The announcement that the Government is considering introducing a digital ID system for everyone, as a means of tackling the UK’s ‘pull factors’ which fuel the channel crossings, has prompted a large number of constituents to send me their objections.
I share their concerns and I opposed the last Labour Government’s proposals for ID cards under Tony Blair.
We would be sacrificing a great deal of our privacy and our right to go about our lawful business unimpeded. Once available, many more uses would be found for such technology, which would increasingly require us to account for ourselves.
I accept that levels illegal migration are overwhelming our resources and putting enormous strain on our social fabric. A further tragedy is that the endeavour to accommodate the migrants is being funded by our foreign aid budget, which should properly be being spent in the regions from which the migrants are coming, and where it would so much further in helping many more people.
Were I persuaded that digital ID’s were solution to our problem I could at least consider if such a surrender of our privacy and liberty was worth it. I am not so persuaded. Employers, banks and landlords are already under an obligation to check the bona fides of employees and tenants. Means already exist by which that information can be had.

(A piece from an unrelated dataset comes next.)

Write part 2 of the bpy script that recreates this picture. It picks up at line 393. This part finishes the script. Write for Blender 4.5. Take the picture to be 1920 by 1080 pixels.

The existence of a more convenient tool for checking will have no impact in the black economy where there is no intention of checking, in any event.
The reality is not that we can’t identify illegal migrants, we have hotels and other accommodation burgeoning with them. Our problem isn’t finding them, it is finding somewhere to send them.
The main effort must be to find a safe place to send them, which was the whole point of the Rwanda agreement that the Government scrapped before it was implemented, despite the fact that £700 million had already been spent setting it up. I believe that it would have worked: Even before we were anywhere near getting it up and running, the Government of Ireland were complaining that illegal migration was increasing sharply to the Republic as migrants sought to avoid UK with the possibility of deportation to Rwanda.
Now other jurisdictions are looking seriously at the prospect of Rwanda, including the facilities that British tax-payers provided before our government abandoned the endeavour.
Digital IDs won’t go any way salvage the opportunity lost.